© Zülal Kalkandelen
Cumhuriyet Hafta Sonu/ 9 Şubat 1008
14 Şubat, bütün dünyada Sevgililer Günü olarak kutlanıyor olabilir ama bu yıl İstanbullular için ayrı bir önemi daha var. Çünkü tam on gün boyunca sürecek olan !f İstanbul AFM Uluslararası Bağımsız Filmler Festivali de aynı gün başlıyor. Bu yıl ilk kez 28 Şubat-2 Mart tarihleri arasında Ankaralı sinemaseverlerle de buluşacak olan festivalin programı, birbirinden ilginç ve heyecan verici filmlerle dolu. Fakat benim bu yazıda üzerinde durmak istediklerim, festivalin “Life In Sound” (Sesli Yaşam) adlı bölümünde gösterilecek olan müzik belgeselleri.

Festivalde müzikle sinemayı buluşturan belgesellerden ilki, efsanevi post-punk grubu Joy Division’ı anlatıyor. Yapımın yönetmeni Grant Gee, müzikle ilgilenenlere yabancı bir isim değil. İngiliz yönetmen, daha önce Radiohead grubunun 1997 yılı turnesini izleyip “Meeting People Is Easy” adlı bir belgesel yaptı. Ayrıca, Gorillaz, Blur, Badly Drawn Boy, Spooky, Coldplay ve Suede’in de aralarında bulunduğu birçok grubun videolarını da çekti. Gee’nin “Joy Division” adlı belgeseli, son yıllarda grup üzerine yapılan üçüncü büyük yapım. İlk olarak 2002’de Michael Winterbottom imzalı “24 Hour Party People”i izledik.
Geçtiğimiz yıl ise, Anton Corbijn’in “Control” adlı filmi, Cannes Film Festivali’nin açılışında gösterildi. Fakat Gee’nin belgeselinin, bazı açılardan her iki yapımdan da farklı olduğunu belirtmek gerek. “24 Hour Party People”, yalnızca Joy Division’a değil, 1970’lerin ortalarında Manchester’daki müzik ortamına ve o dönemdeki post-punk grupların ortaya çıkışına odaklanmış.



Festivalin merakla beklenen ikinci müzik belgeseli “Scott Walker: 30 Century Man”. Scott Walker, doğduğu ülke Amerika’da bile yalnızca müzikle haşır neşir olanların tanıdığı bir müzisyen ama, aslında o, müzik tarihinin en yaratıcı isimlerinden birisi…
David Bowie’nin idolü, Jarvis Cocker’ın yeteneğine gıpta ettiği tek kişi, Radiohead, Blur gibi grupların büyük ilham aldıklarını söyledikleri olağanüstü yetenek, yaptıkları müziğin Amerika’da pek de takdir edilmediğini görerek İngiltere’ye yerleşip popüler olan 60’ların grubu The Walker Brothers’ın karizmatik solisti, Brel şarkılarının muhteşem yorumcusu…

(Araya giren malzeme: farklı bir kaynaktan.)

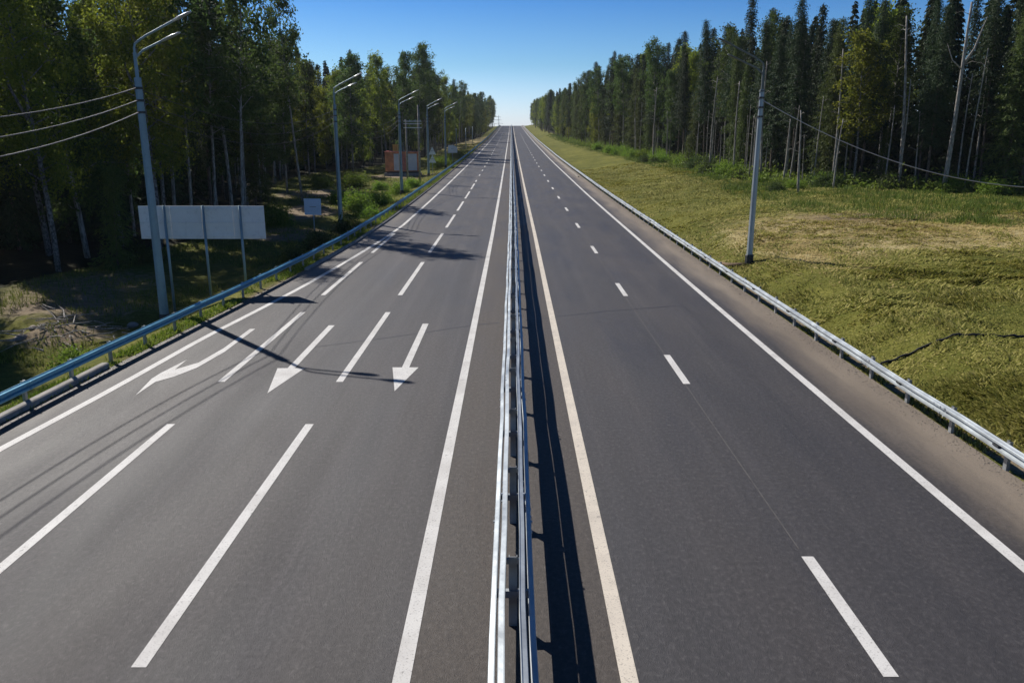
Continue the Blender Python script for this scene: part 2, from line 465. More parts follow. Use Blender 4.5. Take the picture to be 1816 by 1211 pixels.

!f 2008’in “Sesli Yaşam” bölümünün ağır toplarından birisi de, minimalist klasik müziğin en önemli bestecilerinden Philip Glass. Yönetmenliğini Scott Hicks’in üstlendiği yapım, günümüzün en tanımış ve en tartışmalı müzisyenlerinden Glass’ın bilinmeyen yönlerine 12 bölümde ışık tutuyor. Belgeselde ünlü bestecinin aile üyelerinin yanı sıra, Martin Scorsese, Errol Morris, Chuck Close ve Christopher Hampton gibi çalışma arkadaşlarıyla yapılan röportajlara da yer veriliyor.
Birkaç yıl öncesine kadar İzlanda deyince, müzikseverlerin aklına yalnızca Björk gelirdi. Ama artık hayatımızda post-rock grubu Sigur Ros da var. Dört İzlandalı genç, şarkılarını, anlamı olmayan, kendilerine özgü bir dilde söylüyor, keman yayıyla gitar çalıyor, atmosferik ve minimalist müzikleriyle dinleyenleri muhteşem bir hayal alemine sürüklüyor. Dünyanın en anlaşılmayan ve en utangaç grubunu biraz daha yakından tanımak istiyorsanız, grubun 2006 İzlanda yaz turnesinin arka planını aktaran “Heima” (Homeland: Evde) adlı bu filmi kaçırmayın.